Im Zentrum stehen zwei Versionen von Antonia (Toni), die beide auf ihre Weise verzweifelt sind: die eine, weil sie seit Jahren versucht, mit ihrem gegenwärtigen Lebenspartner ein Kind zu bekommen, die andere, weil sie eines Tages aufwacht und plötzlich ein Neugeborenes vor sich hat, dessen Vater ihr "Ex"partner ist und mit dem sie als Familie wieder in ihrem Heimatdorf lebt.

Diese Gegenüberstellung war faszinierend, weil sie die Ambivalenz rund um das Thema Kinderwunsch und Mutterschaft schonungslos offenlegte. Anne Sauer nimmt die Leser*innen sehr nah mit in die Gefühlswelt beider Tonis und insbesondere durch Nebenfiguren wurde deutlich, wie einsam Toni eigentlich ist.

Stark fand ich auch den erzählerischen Kniff, dass Antonia in die Rolle der Mutter „hineingeworfen“ wurde, ohne sich bewusst dafür entschieden zu haben. Dadurch wird die Überforderung viel plastischer spürbar. Auch in anderen Szenen zeigte das Buch klar auf, wie Frauen zwischen Familie, Beruf und Erwartungen zerrieben werden: etwa wenn klar wird, dass Kolleginnen entlassen werden, während der männliche Kollege bleiben darf. Hier steckte viel Kritik am gesellschaftlichen Umgang mit Frauen und Müttern drin.
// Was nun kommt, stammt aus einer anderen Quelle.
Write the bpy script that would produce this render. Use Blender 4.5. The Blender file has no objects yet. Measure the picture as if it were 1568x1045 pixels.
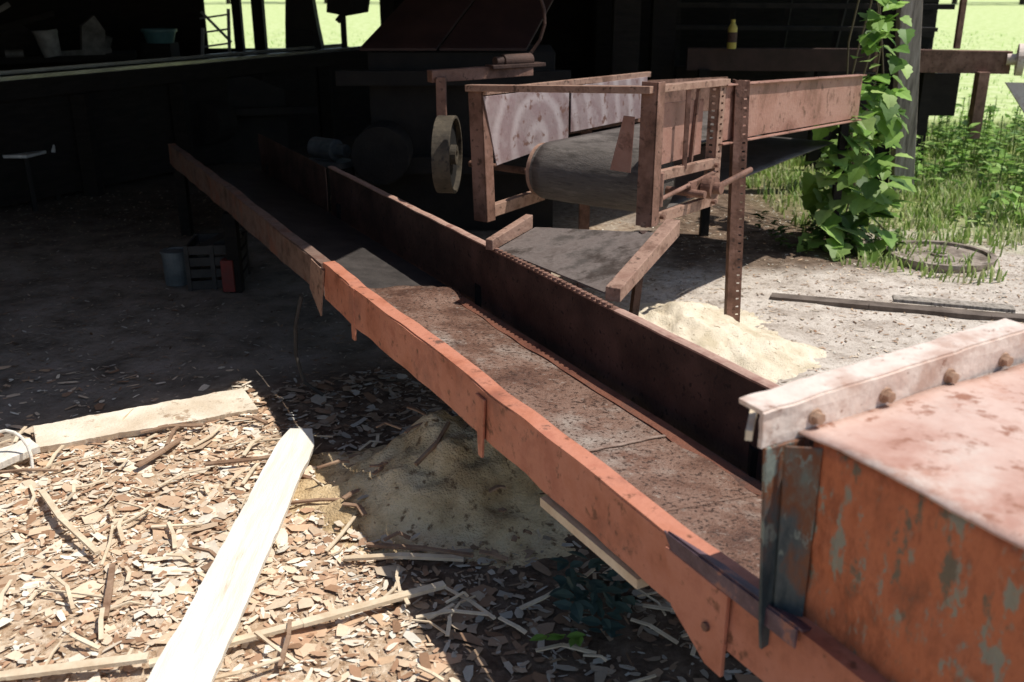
import bpy, math, random
from mathutils import Vector, noise
random.seed(7)
R=random.random
def U_(a,b): return a+(b-a)*random.random()
scene=bpy.context.scene

# ---------------------------------------------------------------- materials
def mat(name, cols, scale=6.0, rough=0.8, bump=0.2, bscale=60.0, stretch=(1,1,1), metal=0.0,
        speck=None, speck_amt=0.0, speck_scale=90.0, attr=False, transl=0.0, detail=8.0, lo=0.35, hi=0.65,
        patch=None, patch_scale=2.0, patch_pos=(.52,.62), patch2=None, patch2_scale=2.0, patch2_pos=(.52,.62), rings=None, nrough=.65):
    m=bpy.data.materials.new(name); m.use_nodes=True
    nt=m.node_tree; N=nt.nodes; L=nt.links
    b=N['Principled BSDF']; b.inputs['Roughness'].default_value=rough; b.inputs['Metallic'].default_value=metal
    b.inputs['Specular IOR Level'].default_value=0.3
    tc=N.new('ShaderNodeTexCoord'); mp=N.new('ShaderNodeMapping'); mp.inputs['Scale'].default_value=stretch
    L.new(tc.outputs['Object'],mp.inputs['Vector'])
    n1=N.new('ShaderNodeTexNoise'); n1.inputs['Scale'].default_value=scale; n1.inputs['Detail'].default_value=detail; n1.inputs['Roughness'].default_value=nrough
    L.new(mp.outputs[0],n1.inputs['Vector'])
    cr=N.new('ShaderNodeValToRGB'); el=cr.color_ramp.elements
    k=len(cols)
    while len(el)<k: el.new(0.5)
    for i,c in enumerate(cols):
        el[i].position=lo+(hi-lo)*i/max(1,k-1); el[i].color=(c[0],c[1],c[2],1)
    L.new(n1.outputs['Fac'],cr.inputs['Fac'])
    out=cr.outputs['Color']
    if attr:
        at=N.new('ShaderNodeAttribute'); at.attribute_name='Col'
        mx=N.new('ShaderNodeMix'); mx.data_type='RGBA'; mx.blend_type='MULTIPLY'; mx.inputs[0].default_value=1.0
        L.new(out,mx.inputs[6]); L.new(at.outputs['Color'],mx.inputs[7]); out=mx.outputs[2]
    def over(out,fac,col):
        mx=N.new('ShaderNodeMix'); mx.data_type='RGBA'
        L.new(fac,mx.inputs[0]); L.new(out,mx.inputs[6]); mx.inputs[7].default_value=(*col,1); return mx.outputs[2]
    def thr(sc,a,c,det=5,vec=None,nr=.6):
        n2=N.new('ShaderNodeTexNoise'); n2.inputs['Scale'].default_value=sc; n2.inputs['Detail'].default_value=det; n2.inputs['Roughness'].default_value=nr
        L.new(vec or mp.outputs[0],n2.inputs['Vector'])
        c2=N.new('ShaderNodeMapRange'); c2.inputs[1].default_value=a; c2.inputs[2].default_value=c
        L.new(n2.outputs['Fac'],c2.inputs[0]); return c2.outputs[0]
    if patch: out=over(out,thr(patch_scale,patch_pos[0],patch_pos[1],10,nr=.72),patch)
    if patch2: out=over(out,thr(patch2_scale,patch2_pos[0],patch2_pos[1],10,nr=.75),patch2)
    if rings:
        m2=N.new('ShaderNodeMapping'); m2.vector_type='POINT'; m2.inputs['Location'].default_value=[-v for v in rings]
        L.new(tc.outputs['Object'],m2.inputs['Vector'])
        wv=N.new('ShaderNodeTexWave'); wv.wave_type='RINGS'; wv.rings_direction='SPHERICAL'; wv.inputs['Scale'].default_value=2.2; wv.inputs['Distortion'].default_value=1.5; wv.inputs['Detail'].default_value=4
        L.new(m2.outputs[0],wv.inputs['Vector'])
        c3=N.new('ShaderNodeMapRange'); c3.inputs[1].default_value=.5; c3.inputs[2].default_value=1.0; c3.inputs[4].default_value=.35
        L.new(wv.outputs['Fac'],c3.inputs[0]); out=over(out,c3.outputs[0],(.62,.55,.53))
    if speck: out=over(out,thr(speck_scale,.62-speck_amt,.70-speck_amt*.8),speck)
    L.new(out,b.inputs['Base Color'])
    if bump>0:
        n3=N.new('ShaderNodeTexNoise'); n3.inputs['Scale'].default_value=bscale; n3.inputs['Detail'].default_value=6
        L.new(mp.outputs[0],n3.inputs['Vector'])
        bp=N.new('ShaderNodeBump'); bp.inputs['Strength'].default_value=bump; bp.inputs['Distance'].default_value=0.01
        L.new(n3.outputs['Fac'],bp.inputs['Height']); L.new(bp.outputs[0],b.inputs['Normal'])
    if transl>0:
        o=N['Material Output']; tr=N.new('ShaderNodeBsdfTranslucent'); ms=N.new('ShaderNodeMixShader'); ms.inputs[0].default_value=transl
        L.new(out,tr.inputs['Color']); L.new(b.outputs[0],ms.inputs[1]); L.new(tr.outputs[0],ms.inputs[2]); L.new(ms.outputs[0],o.inputs['Surface'])
    return m

M_orange=mat('orange_paint',[(.31,.105,.06),(.45,.17,.10),(.50,.205,.13),(.40,.145,.09)],4,.6,.25,50,speck=(.20,.08,.045),speck_amt=.02,speck_scale=24,patch=(.27,.11,.075),patch_scale=3,patch_pos=(.54,.70),patch2=(.13,.07,.05),patch2_scale=11,patch2_pos=(.60,.66))
M_greyrail=mat('worn_rail_paint',[(.09,.055,.04),(.20,.13,.10),(.13,.07,.05)],6,.7,.3,patch=(.22,.10,.065),patch_scale=5)
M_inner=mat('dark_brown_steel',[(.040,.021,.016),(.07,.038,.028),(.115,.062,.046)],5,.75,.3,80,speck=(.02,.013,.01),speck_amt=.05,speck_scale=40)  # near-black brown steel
M_lip=mat('rusty_lip',[(.26,.13,.10),(.42,.27,.21),(.32,.18,.14)],12,.7,.3)
M_pan=mat('worn_pan',[(.075,.036,.025),(.15,.080,.055),(.22,.135,.10),(.13,.058,.036)],3.5,.5,.6,160,speck=(.05,.028,.02),speck_amt=.09,speck_scale=75,patch=(.34,.28,.235),patch_scale=1.9,patch_pos=(.52,.64),patch2=(.30,.24,.20),patch2_scale=38,patch2_pos=(.57,.67))
M_panrust=mat('rust_band',[(.10,.035,.022),(.18,.07,.042),(.09,.05,.037)],7,.7,.4,120)
M_seam=mat('pale_seam',[(.16,.095,.07),(.32,.24,.195)],20,.7,.3)
M_belt=mat('rubber_belt',[(.035,.030,.028),(.07,.06,.055)],8,.6,.3,90)
M_drum=mat('drum_rubber',[(.055,.048,.042),(.12,.105,.095),(.08,.07,.063)],5,.5,.4,60,stretch=(1,1,7),patch=(.17,.15,.135),patch_scale=6,patch_pos=(.53,.66))  # lighter noise patches put sunlit areas into the rubber colour
M_pink=mat('faded_red_paint',[(.40,.21,.155),(.51,.32,.255),(.58,.41,.34),(.45,.25,.19)],2.6,.6,.2,60,speck=(.30,.14,.09),speck_amt=.04,speck_scale=22,patch=(.58,.46,.39),patch_scale=5,patch_pos=(.50,.66),patch2=(.38,.16,.09),patch2_scale=3.4,patch2_pos=(.55,.68))
M_beam=mat('brownish_pink_paint',[(.20,.10,.07),(.30,.155,.115),(.34,.19,.145),(.25,.12,.088)],3.0,.6,.25,60,speck=(.13,.065,.045),speck_amt=.03,speck_scale=14,patch=(.16,.085,.06),patch_scale=6,patch_pos=(.56,.68))
M_flange=mat('bleached_rust',[(.50,.35,.28),(.70,.59,.51),(.64,.49,.41)],8,.7,.25,patch=(.40,.22,.15),patch_scale=9,patch_pos=(.57,.67),patch2=(.22,.10,.06),patch2_scale=25,patch2_pos=(.60,.66))
M_hop=mat('hopper_paint',[(.13,.07,.04),(.28,.095,.045),(.41,.125,.055),(.48,.155,.07),(.33,.10,.045),(.20,.09,.05)],8,.6,.6,45,stretch=(1,1,.5),patch=(.26,.25,.19),patch_scale=11,patch_pos=(.575,.60),patch2=(.15,.125,.085),patch2_scale=17,patch2_pos=(.56,.61),speck=(.26,.23,.17),speck_amt=.03,speck_scale=30,lo=.28,hi=.70,nrough=.8)
M_teal=mat('teal_scale',[(.03,.045,.05),(.075,.09,.09),(.17,.065,.03),(.14,.155,.13)],8,.6,.4,60,stretch=(1,1,.5),patch=(.19,.22,.19),patch_scale=11,patch_pos=(.58,.61))
M_purple=mat('purple_steel',[(.07,.04,.05),(.15,.10,.12)],14,.5,.3,patch=(.30,.13,.09),patch_scale=14,patch_pos=(.54,.6))
M_brown=mat('rust_brown',[(.10,.05,.034),(.19,.10,.07),(.26,.145,.108)],8,.7,.3,60,speck=(.08,.043,.03),speck_amt=.04,speck_scale=35)
M_tanrust=mat('tan_rust',[(.17,.092,.063),(.33,.205,.15),(.25,.14,.10)],10,.7,.3,speck=(.11,.065,.045),speck_amt=.04,speck_scale=30)
M_panel=mat('scraped_panel',[(.20,.13,.12),(.30,.23,.22),(.26,.18,.175),(.33,.26,.25)],4,.6,.2,40,rings=(.16,5.10,.95),speck=(.17,.09,.07),speck_amt=.04,speck_scale=18)
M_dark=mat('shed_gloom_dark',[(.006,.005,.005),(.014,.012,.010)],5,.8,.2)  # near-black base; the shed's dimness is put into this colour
M_darkred=mat('dark_red_sheet',[(.022,.010,.009),(.042,.019,.016)],4,.6,.1)
M_woodgrey=mat('weathered_wood',[(.12,.10,.085),(.30,.26,.215),(.42,.37,.32)],6,.85,.5,40,stretch=(6,6,.5))
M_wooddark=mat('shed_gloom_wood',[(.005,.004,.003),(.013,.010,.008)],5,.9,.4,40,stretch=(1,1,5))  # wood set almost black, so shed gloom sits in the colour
M_slab=mat('fresh_slab',[(.72,.65,.54),(.85,.81,.73)],5,.8,.3,50,stretch=(6,.5,6),patch=(.55,.43,.30),patch_scale=3,patch_pos=(.60,.74))
M_stick=mat('pale_wood',[(.55,.42,.28),(.78,.67,.50)],9,.85,.2)
M_palegnd=mat('dusty_board',[(.62,.51,.38),(.80,.72,.59)],5,.9,.4,90,patch=(.38,.27,.18),patch_scale=9,patch_pos=(.56,.63))
M_chips=mat('chip_wood',[(.8,.8,.8),(1,1,1)],14,.9,.3,60,attr=True)
M_sawdust=mat('sawdust',[(.54,.45,.31),(.70,.60,.45),(.77,.68,.53)],6,.95,.9,150,speck=(.34,.25,.16),speck_amt=.02,speck_scale=38)
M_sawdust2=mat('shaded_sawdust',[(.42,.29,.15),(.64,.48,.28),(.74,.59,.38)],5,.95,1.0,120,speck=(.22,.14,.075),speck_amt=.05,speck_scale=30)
M_leaf=mat('leaf',[(.7,.75,.7),(1,1,1)],12,.5,.1,attr=True,transl=.45)
M_blue=mat('blue_plastic',[(.04,.10,.11),(.06,.14,.15)],8,.5,.05)
M_redp=mat('red_paint',[(.20,.025,.018),(.11,.03,.025)],8,.6,.1)
M_yellow=mat('yellow_plastic',[(.42,.33,.06),(.5,.4,.10)],8,.5,.05)
M_shine=mat('polished_rail',[(.30,.29,.27),(.45,.43,.40)],6,.25,.05,metal=.8)
M_roof=mat('rusty_tin',[(.12,.08,.06),(.2,.16,.14)],3,.6,.2)
M_rubber=mat('black_rubber',[(.03,.024,.02),(.07,.06,.05)],8,.85,.2)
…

Ein Satz, der mir besonders nachhallt, ist: „Frausein ist immer zu viel von allem.“ Das fasst für mich das zentrale Spannungsfeld des Romans perfekt zusammen.

Was mir weniger gefallen hat, war das Ende. Zudem hätte ich mir gewünscht, dass die Fokussierung auf das Thema Kinderwunsch im Klappentext deutlich gemacht wird. So empfand ich die Lektüre als thematisch etwas eindimensional. Nichtsdestotrotz war es gut gemacht und spannend. Ob kinderlos oder nicht - hier kann sich jede Frau wieder finden.